BRIEF
Restate all of the data exactly.

RECORDS FOR THE EXERCISE

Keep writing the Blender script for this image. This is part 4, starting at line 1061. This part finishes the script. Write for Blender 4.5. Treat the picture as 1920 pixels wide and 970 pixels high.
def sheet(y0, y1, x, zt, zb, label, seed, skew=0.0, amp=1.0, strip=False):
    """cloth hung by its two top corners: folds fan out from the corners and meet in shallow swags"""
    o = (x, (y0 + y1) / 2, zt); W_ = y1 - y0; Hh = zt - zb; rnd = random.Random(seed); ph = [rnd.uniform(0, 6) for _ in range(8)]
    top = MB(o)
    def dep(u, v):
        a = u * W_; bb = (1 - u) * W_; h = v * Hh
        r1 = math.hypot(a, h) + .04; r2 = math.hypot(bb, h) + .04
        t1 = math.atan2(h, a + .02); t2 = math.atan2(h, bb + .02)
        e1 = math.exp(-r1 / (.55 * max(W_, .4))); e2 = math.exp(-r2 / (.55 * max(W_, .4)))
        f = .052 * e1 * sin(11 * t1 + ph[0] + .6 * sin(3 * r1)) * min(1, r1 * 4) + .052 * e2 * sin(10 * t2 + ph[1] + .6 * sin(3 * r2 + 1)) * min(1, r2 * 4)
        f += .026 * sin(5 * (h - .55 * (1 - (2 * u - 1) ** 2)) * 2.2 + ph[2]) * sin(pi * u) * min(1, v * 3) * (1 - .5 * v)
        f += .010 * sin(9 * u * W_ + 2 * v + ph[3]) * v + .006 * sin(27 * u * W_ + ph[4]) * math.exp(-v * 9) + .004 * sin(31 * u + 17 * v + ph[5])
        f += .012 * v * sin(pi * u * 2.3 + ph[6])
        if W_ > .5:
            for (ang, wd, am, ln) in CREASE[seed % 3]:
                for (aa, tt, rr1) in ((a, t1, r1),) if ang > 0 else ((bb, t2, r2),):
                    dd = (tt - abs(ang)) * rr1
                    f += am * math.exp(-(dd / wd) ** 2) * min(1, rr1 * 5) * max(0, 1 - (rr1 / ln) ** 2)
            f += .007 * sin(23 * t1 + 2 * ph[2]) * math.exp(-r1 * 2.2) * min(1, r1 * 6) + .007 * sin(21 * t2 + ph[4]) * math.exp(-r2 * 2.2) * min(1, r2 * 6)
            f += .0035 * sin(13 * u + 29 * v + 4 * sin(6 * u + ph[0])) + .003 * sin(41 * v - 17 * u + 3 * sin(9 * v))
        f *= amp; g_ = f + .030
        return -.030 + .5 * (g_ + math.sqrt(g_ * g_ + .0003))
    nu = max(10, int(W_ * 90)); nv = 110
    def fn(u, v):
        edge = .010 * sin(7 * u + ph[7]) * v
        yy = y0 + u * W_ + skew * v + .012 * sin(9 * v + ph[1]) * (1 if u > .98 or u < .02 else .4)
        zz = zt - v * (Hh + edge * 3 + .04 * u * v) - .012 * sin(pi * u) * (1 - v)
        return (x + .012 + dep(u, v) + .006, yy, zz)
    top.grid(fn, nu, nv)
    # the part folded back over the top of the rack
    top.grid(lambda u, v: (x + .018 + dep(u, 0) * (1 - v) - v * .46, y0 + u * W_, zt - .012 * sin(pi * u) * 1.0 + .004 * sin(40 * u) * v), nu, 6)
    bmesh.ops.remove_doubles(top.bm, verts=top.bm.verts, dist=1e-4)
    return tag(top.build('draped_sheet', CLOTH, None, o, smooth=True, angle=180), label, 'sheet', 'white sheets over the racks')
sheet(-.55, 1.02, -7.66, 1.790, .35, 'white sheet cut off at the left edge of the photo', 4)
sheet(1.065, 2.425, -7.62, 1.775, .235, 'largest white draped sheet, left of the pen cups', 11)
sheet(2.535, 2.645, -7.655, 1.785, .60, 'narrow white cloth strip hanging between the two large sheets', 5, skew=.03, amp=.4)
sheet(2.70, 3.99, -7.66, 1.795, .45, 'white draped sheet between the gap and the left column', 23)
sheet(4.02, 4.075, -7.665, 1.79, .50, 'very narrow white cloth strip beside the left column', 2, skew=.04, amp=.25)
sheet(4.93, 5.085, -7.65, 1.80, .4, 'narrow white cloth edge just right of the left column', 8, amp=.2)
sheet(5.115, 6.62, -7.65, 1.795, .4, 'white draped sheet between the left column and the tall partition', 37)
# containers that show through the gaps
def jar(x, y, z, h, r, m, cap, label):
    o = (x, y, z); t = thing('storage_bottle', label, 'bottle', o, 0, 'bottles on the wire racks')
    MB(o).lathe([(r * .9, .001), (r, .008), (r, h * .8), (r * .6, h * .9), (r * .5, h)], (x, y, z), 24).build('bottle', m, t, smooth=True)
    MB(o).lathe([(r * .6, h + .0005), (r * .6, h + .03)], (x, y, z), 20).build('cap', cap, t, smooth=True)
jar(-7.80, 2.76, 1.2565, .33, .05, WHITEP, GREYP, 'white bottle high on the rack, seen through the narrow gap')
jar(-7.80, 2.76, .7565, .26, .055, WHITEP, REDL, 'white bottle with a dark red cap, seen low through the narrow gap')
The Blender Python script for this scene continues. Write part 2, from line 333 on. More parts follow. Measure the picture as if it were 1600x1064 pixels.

RESULT OF THIS TASK
Keep writing the Blender script for this image. This is part 4, starting at line 1061. This part finishes the script. Write for Blender 4.5. Treat the picture as 1920 pixels wide and 970 pixels high.
def sheet(y0, y1, x, zt, zb, label, seed, skew=0.0, amp=1.0, strip=False):
    """cloth hung by its two top corners: folds fan out from the corners and meet in shallow swags"""
    o = (x, (y0 + y1) / 2, zt); W_ = y1 - y0; Hh = zt - zb; rnd = random.Random(seed); ph = [rnd.uniform(0, 6) for _ in range(8)]
    top = MB(o)
    def dep(u, v):
        a = u * W_; bb = (1 - u) * W_; h = v * Hh
        r1 = math.hypot(a, h) + .04; r2 = math.hypot(bb, h) + .04
        t1 = math.atan2(h, a + .02); t2 = math.atan2(h, bb + .02)
        e1 = math.exp(-r1 / (.55 * max(W_, .4))); e2 = math.exp(-r2 / (.55 * max(W_, .4)))
        f = .052 * e1 * sin(11 * t1 + ph[0] + .6 * sin(3 * r1)) * min(1, r1 * 4) + .052 * e2 * sin(10 * t2 + ph[1] + .6 * sin(3 * r2 + 1)) * min(1, r2 * 4)
        f += .026 * sin(5 * (h - .55 * (1 - (2 * u - 1) ** 2)) * 2.2 + ph[2]) * sin(pi * u) * min(1, v * 3) * (1 - .5 * v)
        f += .010 * sin(9 * u * W_ + 2 * v + ph[3]) * v + .006 * sin(27 * u * W_ + ph[4]) * math.exp(-v * 9) + .004 * sin(31 * u + 17 * v + ph[5])
        f += .012 * v * sin(pi * u * 2.3 + ph[6])
        if W_ > .5:
            for (ang, wd, am, ln) in CREASE[seed % 3]:
                for (aa, tt, rr1) in ((a, t1, r1),) if ang > 0 else ((bb, t2, r2),):
                    dd = (tt - abs(ang)) * rr1
                    f += am * math.exp(-(dd / wd) ** 2) * min(1, rr1 * 5) * max(0, 1 - (rr1 / ln) ** 2)
            f += .007 * sin(23 * t1 + 2 * ph[2]) * math.exp(-r1 * 2.2) * min(1, r1 * 6) + .007 * sin(21 * t2 + ph[4]) * math.exp(-r2 * 2.2) * min(1, r2 * 6)
            f += .0035 * sin(13 * u + 29 * v + 4 * sin(6 * u + ph[0])) + .003 * sin(41 * v - 17 * u + 3 * sin(9 * v))
        f *= amp; g_ = f + .030
        return -.030 + .5 * (g_ + math.sqrt(g_ * g_ + .0003))
    nu = max(10, int(W_ * 90)); nv = 110
    def fn(u, v):
        edge = .010 * sin(7 * u + ph[7]) * v
        yy = y0 + u * W_ + skew * v + .012 * sin(9 * v + ph[1]) * (1 if u > .98 or u < .02 else .4)
        zz = zt - v * (Hh + edge * 3 + .04 * u * v) - .012 * sin(pi * u) * (1 - v)
        return (x + .012 + dep(u, v) + .006, yy, zz)
    top.grid(fn, nu, nv)
    # the part folded back over the top of the rack
    top.grid(lambda u, v: (x + .018 + dep(u, 0) * (1 - v) - v * .46, y0 + u * W_, zt - .012 * sin(pi * u) * 1.0 + .004 * sin(40 * u) * v), nu, 6)
    bmesh.ops.remove_doubles(top.bm, verts=top.bm.verts, dist=1e-4)
    return tag(top.build('draped_sheet', CLOTH, None, o, smooth=True, angle=180), label, 'sheet', 'white sheets over the racks')
sheet(-.55, 1.02, -7.66, 1.790, .35, 'white sheet cut off at the left edge of the photo', 4)
sheet(1.065, 2.425, -7.62, 1.775, .235, 'largest white draped sheet, left of the pen cups', 11)
sheet(2.535, 2.645, -7.655, 1.785, .60, 'narrow white cloth strip hanging between the two large sheets', 5, skew=.03, amp=.4)
sheet(2.70, 3.99, -7.66, 1.795, .45, 'white draped sheet between the gap and the left column', 23)
sheet(4.02, 4.075, -7.665, 1.79, .50, 'very narrow white cloth strip beside the left column', 2, skew=.04, amp=.25)
sheet(4.93, 5.085, -7.65, 1.80, .4, 'narrow white cloth edge just right of the left column', 8, amp=.2)
sheet(5.115, 6.62, -7.65, 1.795, .4, 'white draped sheet between the left column and the tall partition', 37)
# containers that show through the gaps
def jar(x, y, z, h, r, m, cap, label):
    o = (x, y, z); t = thing('storage_bottle', label, 'bottle', o, 0, 'bottles on the wire racks')
    MB(o).lathe([(r * .9, .001), (r, .008), (r, h * .8), (r * .6, h * .9), (r * .5, h)], (x, y, z), 24).build('bottle', m, t, smooth=True)
    MB(o).lathe([(r * .6, h + .0005), (r * .6, h + .03)], (x, y, z), 20).build('cap', cap, t, smooth=True)
jar(-7.80, 2.76, 1.2565, .33, .05, WHITEP, GREYP, 'white bottle high on the rack, seen through the narrow gap')
jar(-7.80, 2.76, .7565, .26, .055, WHITEP, REDL, 'white bottle with a dark red cap, seen low through the narrow gap')
The Blender Python script for this scene continues. Write part 2, from line 333 on. More parts follow. Measure the picture as if it were 1600x1064 pixels.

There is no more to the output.